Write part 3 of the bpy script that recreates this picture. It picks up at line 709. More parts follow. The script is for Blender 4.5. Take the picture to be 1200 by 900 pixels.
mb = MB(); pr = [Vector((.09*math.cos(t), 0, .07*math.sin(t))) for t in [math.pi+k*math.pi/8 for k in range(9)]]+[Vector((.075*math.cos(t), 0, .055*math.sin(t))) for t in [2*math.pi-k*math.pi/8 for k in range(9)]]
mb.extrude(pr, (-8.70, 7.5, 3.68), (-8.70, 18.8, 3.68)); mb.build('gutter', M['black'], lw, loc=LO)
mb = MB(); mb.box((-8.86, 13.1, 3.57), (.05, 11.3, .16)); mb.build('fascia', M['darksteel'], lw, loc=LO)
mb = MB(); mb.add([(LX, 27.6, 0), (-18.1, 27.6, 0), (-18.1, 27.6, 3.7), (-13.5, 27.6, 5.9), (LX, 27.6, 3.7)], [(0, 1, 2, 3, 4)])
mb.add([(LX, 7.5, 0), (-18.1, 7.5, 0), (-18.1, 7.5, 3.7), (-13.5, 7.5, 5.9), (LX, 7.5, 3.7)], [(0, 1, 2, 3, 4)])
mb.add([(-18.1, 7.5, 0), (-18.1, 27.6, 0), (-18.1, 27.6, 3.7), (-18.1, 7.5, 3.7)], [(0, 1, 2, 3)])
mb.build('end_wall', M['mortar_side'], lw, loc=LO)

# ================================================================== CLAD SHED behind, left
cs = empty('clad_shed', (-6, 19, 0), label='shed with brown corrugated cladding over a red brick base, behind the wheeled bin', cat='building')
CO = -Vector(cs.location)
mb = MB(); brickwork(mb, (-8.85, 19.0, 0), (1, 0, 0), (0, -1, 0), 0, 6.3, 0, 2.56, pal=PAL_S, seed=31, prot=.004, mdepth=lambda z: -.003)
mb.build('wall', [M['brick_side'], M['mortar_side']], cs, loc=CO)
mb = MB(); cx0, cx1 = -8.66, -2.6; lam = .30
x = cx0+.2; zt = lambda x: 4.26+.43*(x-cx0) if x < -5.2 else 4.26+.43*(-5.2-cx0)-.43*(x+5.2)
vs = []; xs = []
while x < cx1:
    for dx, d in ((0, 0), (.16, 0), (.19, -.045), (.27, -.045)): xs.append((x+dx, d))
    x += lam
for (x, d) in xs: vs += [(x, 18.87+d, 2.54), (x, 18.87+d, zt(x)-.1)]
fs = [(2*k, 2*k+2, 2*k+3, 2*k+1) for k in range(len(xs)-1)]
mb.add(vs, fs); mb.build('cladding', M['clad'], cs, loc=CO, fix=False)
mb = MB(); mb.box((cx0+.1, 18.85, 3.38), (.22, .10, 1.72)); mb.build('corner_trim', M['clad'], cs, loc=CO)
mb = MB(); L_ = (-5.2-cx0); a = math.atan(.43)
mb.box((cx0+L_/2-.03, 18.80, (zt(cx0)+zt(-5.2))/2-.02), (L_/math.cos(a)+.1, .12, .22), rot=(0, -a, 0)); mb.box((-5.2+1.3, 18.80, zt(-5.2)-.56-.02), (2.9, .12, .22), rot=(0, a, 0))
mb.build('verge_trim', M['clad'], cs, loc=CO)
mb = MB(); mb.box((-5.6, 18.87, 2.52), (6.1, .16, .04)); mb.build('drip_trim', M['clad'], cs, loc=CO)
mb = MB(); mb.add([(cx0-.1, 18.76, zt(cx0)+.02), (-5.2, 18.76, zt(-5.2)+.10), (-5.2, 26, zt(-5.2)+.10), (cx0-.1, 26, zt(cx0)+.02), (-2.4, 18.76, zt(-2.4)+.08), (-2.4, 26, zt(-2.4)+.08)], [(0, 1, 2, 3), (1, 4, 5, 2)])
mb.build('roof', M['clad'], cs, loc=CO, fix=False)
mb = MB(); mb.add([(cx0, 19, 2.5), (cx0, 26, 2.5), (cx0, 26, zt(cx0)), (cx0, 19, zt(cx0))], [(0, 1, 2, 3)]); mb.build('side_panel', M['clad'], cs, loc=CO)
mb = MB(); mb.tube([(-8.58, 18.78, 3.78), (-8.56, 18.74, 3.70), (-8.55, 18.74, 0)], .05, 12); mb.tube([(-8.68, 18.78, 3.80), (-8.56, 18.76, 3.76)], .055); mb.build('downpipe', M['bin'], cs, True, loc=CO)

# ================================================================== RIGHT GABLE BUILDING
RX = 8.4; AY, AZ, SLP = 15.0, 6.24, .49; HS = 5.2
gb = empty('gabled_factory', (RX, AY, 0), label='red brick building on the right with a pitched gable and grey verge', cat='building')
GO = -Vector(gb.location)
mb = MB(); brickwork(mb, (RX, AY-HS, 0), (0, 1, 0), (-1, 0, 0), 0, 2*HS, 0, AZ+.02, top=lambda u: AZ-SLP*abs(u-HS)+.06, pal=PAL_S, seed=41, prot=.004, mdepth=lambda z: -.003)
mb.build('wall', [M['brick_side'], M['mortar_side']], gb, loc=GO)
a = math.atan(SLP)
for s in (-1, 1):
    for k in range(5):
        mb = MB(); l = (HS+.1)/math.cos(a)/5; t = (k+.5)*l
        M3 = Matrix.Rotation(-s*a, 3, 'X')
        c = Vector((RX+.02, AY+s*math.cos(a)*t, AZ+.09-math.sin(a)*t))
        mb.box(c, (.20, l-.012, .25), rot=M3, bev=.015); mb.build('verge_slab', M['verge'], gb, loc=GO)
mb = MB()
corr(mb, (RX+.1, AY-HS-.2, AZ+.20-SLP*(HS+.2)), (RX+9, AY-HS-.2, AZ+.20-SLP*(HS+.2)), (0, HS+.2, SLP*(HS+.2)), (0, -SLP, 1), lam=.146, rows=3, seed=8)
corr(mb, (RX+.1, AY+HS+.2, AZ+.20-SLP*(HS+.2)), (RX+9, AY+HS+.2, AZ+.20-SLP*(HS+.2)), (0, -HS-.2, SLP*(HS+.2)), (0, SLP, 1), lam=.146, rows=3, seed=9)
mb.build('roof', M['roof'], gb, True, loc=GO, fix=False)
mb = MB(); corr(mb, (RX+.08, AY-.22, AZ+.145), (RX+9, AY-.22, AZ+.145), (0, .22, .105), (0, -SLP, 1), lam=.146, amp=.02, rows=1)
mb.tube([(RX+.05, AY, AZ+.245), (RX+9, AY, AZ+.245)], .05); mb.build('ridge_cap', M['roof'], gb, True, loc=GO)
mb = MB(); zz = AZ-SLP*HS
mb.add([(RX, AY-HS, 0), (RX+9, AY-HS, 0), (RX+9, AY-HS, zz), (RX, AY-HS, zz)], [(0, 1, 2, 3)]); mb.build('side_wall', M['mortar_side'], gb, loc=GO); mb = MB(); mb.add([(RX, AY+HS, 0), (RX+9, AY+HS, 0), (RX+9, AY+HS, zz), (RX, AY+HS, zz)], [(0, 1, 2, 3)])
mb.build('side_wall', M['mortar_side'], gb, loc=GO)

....

» Problem description:
Please give an exact restatement of only the lines from the beginning of the material above to the line with "mb.build('end_wall', M['mortar_side'], lw, loc=LO)", inclusive.

» Written response:
Write part 3 of the bpy script that recreates this picture. It picks up at line 709. More parts follow. The script is for Blender 4.5. Take the picture to be 1200 by 900 pixels.
mb = MB(); pr = [Vector((.09*math.cos(t), 0, .07*math.sin(t))) for t in [math.pi+k*math.pi/8 for k in range(9)]]+[Vector((.075*math.cos(t), 0, .055*math.sin(t))) for t in [2*math.pi-k*math.pi/8 for k in range(9)]]
mb.extrude(pr, (-8.70, 7.5, 3.68), (-8.70, 18.8, 3.68)); mb.build('gutter', M['black'], lw, loc=LO)
mb = MB(); mb.box((-8.86, 13.1, 3.57), (.05, 11.3, .16)); mb.build('fascia', M['darksteel'], lw, loc=LO)
mb = MB(); mb.add([(LX, 27.6, 0), (-18.1, 27.6, 0), (-18.1, 27.6, 3.7), (-13.5, 27.6, 5.9), (LX, 27.6, 3.7)], [(0, 1, 2, 3, 4)])
mb.add([(LX, 7.5, 0), (-18.1, 7.5, 0), (-18.1, 7.5, 3.7), (-13.5, 7.5, 5.9), (LX, 7.5, 3.7)], [(0, 1, 2, 3, 4)])
mb.add([(-18.1, 7.5, 0), (-18.1, 27.6, 0), (-18.1, 27.6, 3.7), (-18.1, 7.5, 3.7)], [(0, 1, 2, 3)])
mb.build('end_wall', M['mortar_side'], lw, loc=LO)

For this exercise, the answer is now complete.